* Start DATA EXCERPT *
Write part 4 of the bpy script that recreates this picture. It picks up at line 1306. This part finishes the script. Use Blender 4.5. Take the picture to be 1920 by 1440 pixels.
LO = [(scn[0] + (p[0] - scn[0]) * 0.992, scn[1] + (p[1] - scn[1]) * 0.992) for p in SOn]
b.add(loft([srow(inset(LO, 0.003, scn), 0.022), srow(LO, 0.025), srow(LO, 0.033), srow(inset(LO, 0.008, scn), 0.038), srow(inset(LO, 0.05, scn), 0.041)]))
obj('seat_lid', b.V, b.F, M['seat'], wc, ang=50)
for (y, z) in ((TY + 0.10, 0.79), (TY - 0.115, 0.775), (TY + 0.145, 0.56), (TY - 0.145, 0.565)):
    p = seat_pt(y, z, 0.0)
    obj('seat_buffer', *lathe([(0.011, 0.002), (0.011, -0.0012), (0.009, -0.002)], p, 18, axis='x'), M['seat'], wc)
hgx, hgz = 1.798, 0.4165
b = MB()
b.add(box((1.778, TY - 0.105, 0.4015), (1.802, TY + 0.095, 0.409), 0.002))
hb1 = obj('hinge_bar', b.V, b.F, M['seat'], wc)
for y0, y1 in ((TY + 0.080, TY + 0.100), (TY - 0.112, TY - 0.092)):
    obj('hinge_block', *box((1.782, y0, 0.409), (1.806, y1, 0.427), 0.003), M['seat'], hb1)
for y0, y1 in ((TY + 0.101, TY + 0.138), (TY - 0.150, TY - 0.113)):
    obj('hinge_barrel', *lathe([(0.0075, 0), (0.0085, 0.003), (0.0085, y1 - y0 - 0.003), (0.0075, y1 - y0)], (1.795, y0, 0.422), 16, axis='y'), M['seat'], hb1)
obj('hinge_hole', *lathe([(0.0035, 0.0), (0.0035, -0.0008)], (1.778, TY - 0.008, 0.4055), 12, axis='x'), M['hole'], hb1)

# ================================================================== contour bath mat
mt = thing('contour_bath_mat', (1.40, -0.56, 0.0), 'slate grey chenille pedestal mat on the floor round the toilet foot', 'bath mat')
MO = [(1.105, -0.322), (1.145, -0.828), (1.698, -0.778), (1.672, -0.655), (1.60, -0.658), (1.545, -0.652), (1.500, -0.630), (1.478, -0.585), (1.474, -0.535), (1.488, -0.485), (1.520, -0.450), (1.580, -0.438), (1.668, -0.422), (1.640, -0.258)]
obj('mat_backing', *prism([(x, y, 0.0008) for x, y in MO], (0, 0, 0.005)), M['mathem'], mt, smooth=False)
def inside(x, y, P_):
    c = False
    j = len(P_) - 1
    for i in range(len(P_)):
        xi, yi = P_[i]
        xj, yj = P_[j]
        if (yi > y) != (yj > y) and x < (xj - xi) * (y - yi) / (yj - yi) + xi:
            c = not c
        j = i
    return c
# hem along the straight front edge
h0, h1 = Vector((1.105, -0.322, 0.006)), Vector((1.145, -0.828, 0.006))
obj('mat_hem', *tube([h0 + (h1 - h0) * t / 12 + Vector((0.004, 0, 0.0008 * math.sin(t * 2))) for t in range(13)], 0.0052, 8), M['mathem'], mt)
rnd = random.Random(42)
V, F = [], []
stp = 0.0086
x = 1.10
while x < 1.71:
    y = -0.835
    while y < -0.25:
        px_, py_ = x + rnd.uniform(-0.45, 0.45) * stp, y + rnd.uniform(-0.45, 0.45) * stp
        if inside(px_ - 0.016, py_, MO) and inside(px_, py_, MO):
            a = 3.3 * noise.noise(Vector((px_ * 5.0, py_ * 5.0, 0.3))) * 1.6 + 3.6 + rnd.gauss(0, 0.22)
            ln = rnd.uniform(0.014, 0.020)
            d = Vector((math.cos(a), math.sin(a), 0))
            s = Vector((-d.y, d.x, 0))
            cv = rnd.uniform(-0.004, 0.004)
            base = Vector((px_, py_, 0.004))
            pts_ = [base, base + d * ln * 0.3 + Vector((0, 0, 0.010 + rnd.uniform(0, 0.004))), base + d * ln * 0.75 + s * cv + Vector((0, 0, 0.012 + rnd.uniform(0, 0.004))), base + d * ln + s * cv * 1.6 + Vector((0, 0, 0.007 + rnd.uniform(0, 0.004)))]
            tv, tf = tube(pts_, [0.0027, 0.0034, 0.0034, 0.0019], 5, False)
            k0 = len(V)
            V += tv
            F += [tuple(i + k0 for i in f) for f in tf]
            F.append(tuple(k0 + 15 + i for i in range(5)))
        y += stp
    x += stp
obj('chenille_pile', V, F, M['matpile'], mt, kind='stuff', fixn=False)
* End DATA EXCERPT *
All of the material must be reproduced exactly.

PROBLEM SOLUTION:
Write part 4 of the bpy script that recreates this picture. It picks up at line 1306. This part finishes the script. Use Blender 4.5. Take the picture to be 1920 by 1440 pixels.
LO = [(scn[0] + (p[0] - scn[0]) * 0.992, scn[1] + (p[1] - scn[1]) * 0.992) for p in SOn]
b.add(loft([srow(inset(LO, 0.003, scn), 0.022), srow(LO, 0.025), srow(LO, 0.033), srow(inset(LO, 0.008, scn), 0.038), srow(inset(LO, 0.05, scn), 0.041)]))
obj('seat_lid', b.V, b.F, M['seat'], wc, ang=50)
for (y, z) in ((TY + 0.10, 0.79), (TY - 0.115, 0.775), (TY + 0.145, 0.56), (TY - 0.145, 0.565)):
    p = seat_pt(y, z, 0.0)
    obj('seat_buffer', *lathe([(0.011, 0.002), (0.011, -0.0012), (0.009, -0.002)], p, 18, axis='x'), M['seat'], wc)
hgx, hgz = 1.798, 0.4165
b = MB()
b.add(box((1.778, TY - 0.105, 0.4015), (1.802, TY + 0.095, 0.409), 0.002))
hb1 = obj('hinge_bar', b.V, b.F, M['seat'], wc)
for y0, y1 in ((TY + 0.080, TY + 0.100), (TY - 0.112, TY - 0.092)):
    obj('hinge_block', *box((1.782, y0, 0.409), (1.806, y1, 0.427), 0.003), M['seat'], hb1)
for y0, y1 in ((TY + 0.101, TY + 0.138), (TY - 0.150, TY - 0.113)):
    obj('hinge_barrel', *lathe([(0.0075, 0), (0.0085, 0.003), (0.0085, y1 - y0 - 0.003), (0.0075, y1 - y0)], (1.795, y0, 0.422), 16, axis='y'), M['seat'], hb1)
obj('hinge_hole', *lathe([(0.0035, 0.0), (0.0035, -0.0008)], (1.778, TY - 0.008, 0.4055), 12, axis='x'), M['hole'], hb1)

# ================================================================== contour bath mat
mt = thing('contour_bath_mat', (1.40, -0.56, 0.0), 'slate grey chenille pedestal mat on the floor round the toilet foot', 'bath mat')
MO = [(1.105, -0.322), (1.145, -0.828), (1.698, -0.778), (1.672, -0.655), (1.60, -0.658), (1.545, -0.652), (1.500, -0.630), (1.478, -0.585), (1.474, -0.535), (1.488, -0.485), (1.520, -0.450), (1.580, -0.438), (1.668, -0.422), (1.640, -0.258)]
obj('mat_backing', *prism([(x, y, 0.0008) for x, y in MO], (0, 0, 0.005)), M['mathem'], mt, smooth=False)
def inside(x, y, P_):
    c = False
    j = len(P_) - 1
    for i in range(len(P_)):
        xi, yi = P_[i]
        xj, yj = P_[j]
        if (yi > y) != (yj > y) and x < (xj - xi) * (y - yi) / (yj - yi) + xi:
            c = not c
        j = i
    return c
# hem along the straight front edge
h0, h1 = Vector((1.105, -0.322, 0.006)), Vector((1.145, -0.828, 0.006))
obj('mat_hem', *tube([h0 + (h1 - h0) * t / 12 + Vector((0.004, 0, 0.0008 * math.sin(t * 2))) for t in range(13)], 0.0052, 8), M['mathem'], mt)
rnd = random.Random(42)
V, F = [], []
stp = 0.0086
x = 1.10
while x < 1.71:
    y = -0.835
    while y < -0.25:
        px_, py_ = x + rnd.uniform(-0.45, 0.45) * stp, y + rnd.uniform(-0.45, 0.45) * stp
        if inside(px_ - 0.016, py_, MO) and inside(px_, py_, MO):
            a = 3.3 * noise.noise(Vector((px_ * 5.0, py_ * 5.0, 0.3))) * 1.6 + 3.6 + rnd.gauss(0, 0.22)
            ln = rnd.uniform(0.014, 0.020)
            d = Vector((math.cos(a), math.sin(a), 0))
            s = Vector((-d.y, d.x, 0))
            cv = rnd.uniform(-0.004, 0.004)
            base = Vector((px_, py_, 0.004))
            pts_ = [base, base + d * ln * 0.3 + Vector((0, 0, 0.010 + rnd.uniform(0, 0.004))), base + d * ln * 0.75 + s * cv + Vector((0, 0, 0.012 + rnd.uniform(0, 0.004))), base + d * ln + s * cv * 1.6 + Vector((0, 0, 0.007 + rnd.uniform(0, 0.004)))]
            tv, tf = tube(pts_, [0.0027, 0.0034, 0.0034, 0.0019], 5, False)
            k0 = len(V)
            V += tv
            F += [tuple(i + k0 for i in f) for f in tf]
            F.append(tuple(k0 + 15 + i for i in range(5)))
        y += stp
    x += stp
obj('chenille_pile', V, F, M['matpile'], mt, kind='stuff', fixn=False)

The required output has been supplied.